> STATED TASK: Copy out all lines where "objects" appears.

> RECORDED DATA:
◇ ◇ ◇ ◇ ◇ ◇ ◇

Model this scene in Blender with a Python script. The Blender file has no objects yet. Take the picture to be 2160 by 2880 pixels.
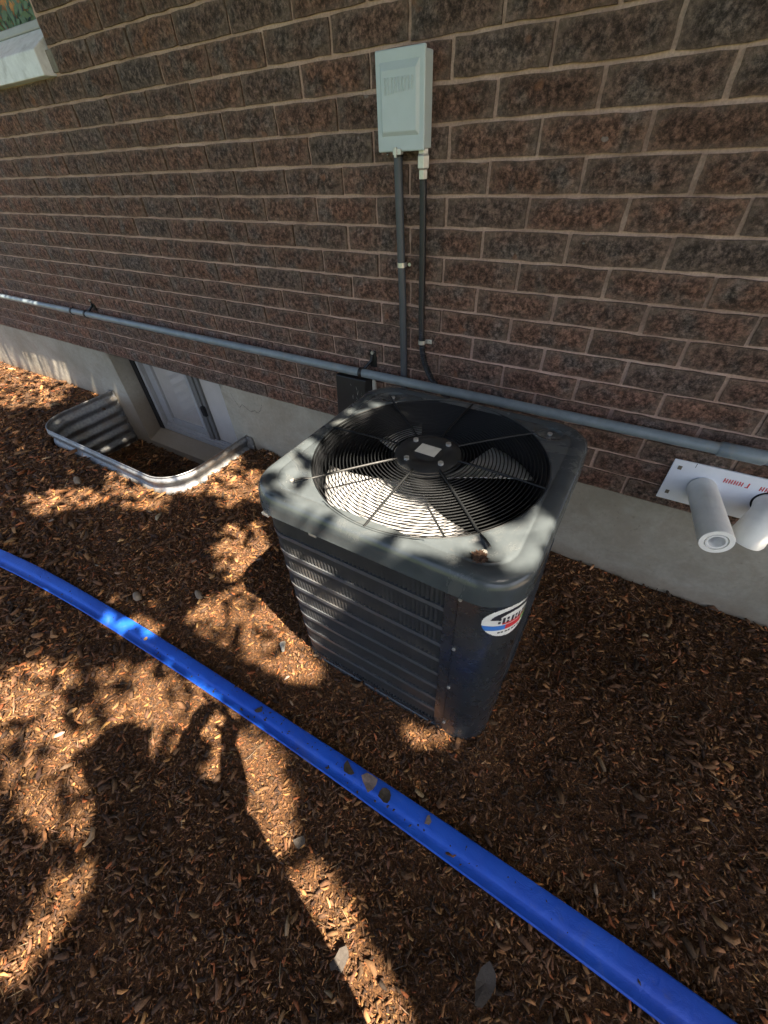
import bpy, math, random
import numpy as np
from mathutils import Vector, Matrix
R = math.radians
rnd = random.Random(7)
rng = np.random.default_rng(11)
scene = bpy.context.scene
COL = scene.collection

# ------------------------------------------------------------------ camera
cam_d = bpy.data.cameras.new('camera')
cam = bpy.data.objects.new('camera', cam_d); COL.objects.link(cam)
RX = Vector((0.855494, 0.515754, -0.046124))
DN = Vector((0.317386, -0.592662, -0.740282))
FW = Vector((-0.409139, 0.618668, -0.670712))
m = Matrix((RX, -DN, -FW)).transposed().to_4x4()
m.translation = Vector((0.94974, -1.50971, 1.06260))
cam.matrix_world = m
cam_d.sensor_fit = 'VERTICAL'; cam_d.sensor_height = 36.0
cam_d.lens = 36.0 * 1142.3 / 2880.0
cam_d.clip_start = 0.02; cam_d.clip_end = 500
scene.camera = cam

# ------------------------------------------------------------------ light
TO_SUN = Vector((0.52, -0.13, 0.84)).normalized()
elev = math.asin(TO_SUN.z)
azim = math.atan2(TO_SUN.x, TO_SUN.y)
world = bpy.data.worlds.new('World'); scene.world = world; world.use_nodes = True
wn = world.node_tree; wn.nodes.clear()
sky = wn.nodes.new('ShaderNodeTexSky'); sky.sky_type = 'NISHITA'; sky.sun_disc = False
sky.sun_elevation = elev; sky.sun_rotation = azim
sky.air_density = 0.75; sky.dust_density = 4.0; sky.ozone_density = 0.3
bg = wn.nodes.new('ShaderNodeBackground'); bg.inputs[1].default_value = 0.06
wo = wn.nodes.new('ShaderNodeOutputWorld')
wn.links.new(sky.outputs[0], bg.inputs[0]); wn.links.new(bg.outputs[0], wo.inputs[0])
sun_d = bpy.data.lights.new('sun', 'SUN'); sun_d.energy = 5.0; sun_d.angle = R(0.5)
sun_d.color = (1.0, 0.86, 0.68)
sun = bpy.data.objects.new('sun', sun_d); COL.objects.link(sun)
sun.rotation_euler = TO_SUN.to_track_quat('Z', 'Y').to_euler()
scene.view_settings.view_transform = 'Standard'; scene.view_settings.look = 'None'
scene.view_settings.gamma = 1.0; scene.view_settings.use_curve_mapping = False
scene.view_settings.exposure = 2.75
scene.render.engine = 'CYCLES'
scene.cycles.max_bounces = 8; scene.cycles.diffuse_bounces = 4

# ------------------------------------------------------------------ helpers
def tag(o, label=None, cat=None, group=None, kind=None):
    if label: o['label'] = label
    if cat: o['category'] = cat
    if group: o['group'] = group
    if kind: o['kind'] = kind
    return o
def empty(name, loc=(0, 0, 0)):
    o = bpy.data.objects.new(name, None); COL.objects.link(o); o.location = loc
    o.empty_display_size = 0.05
    return o
def link(name, me, parent=None):
    o = bpy.data.objects.new(name, me); COL.objects.link(o)
    if parent is not None:
        o.parent = parent
        # geometry is written in world coordinates: undo the parent's offset
        p, off = parent, Vector((0, 0, 0))
        while p is not None:
            off += p.location; p = p.parent
        o.location = -off
    return o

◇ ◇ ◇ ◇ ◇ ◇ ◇

> CORRECT RESPONSE:
Model this scene in Blender with a Python script. The Blender file has no objects yet. Take the picture to be 2160 by 2880 pixels.
cam = bpy.data.objects.new('camera', cam_d); COL.objects.link(cam)
sun = bpy.data.objects.new('sun', sun_d); COL.objects.link(sun)
    o = bpy.data.objects.new(name, None); COL.objects.link(o); o.location = loc
    o = bpy.data.objects.new(name, me); COL.objects.link(o)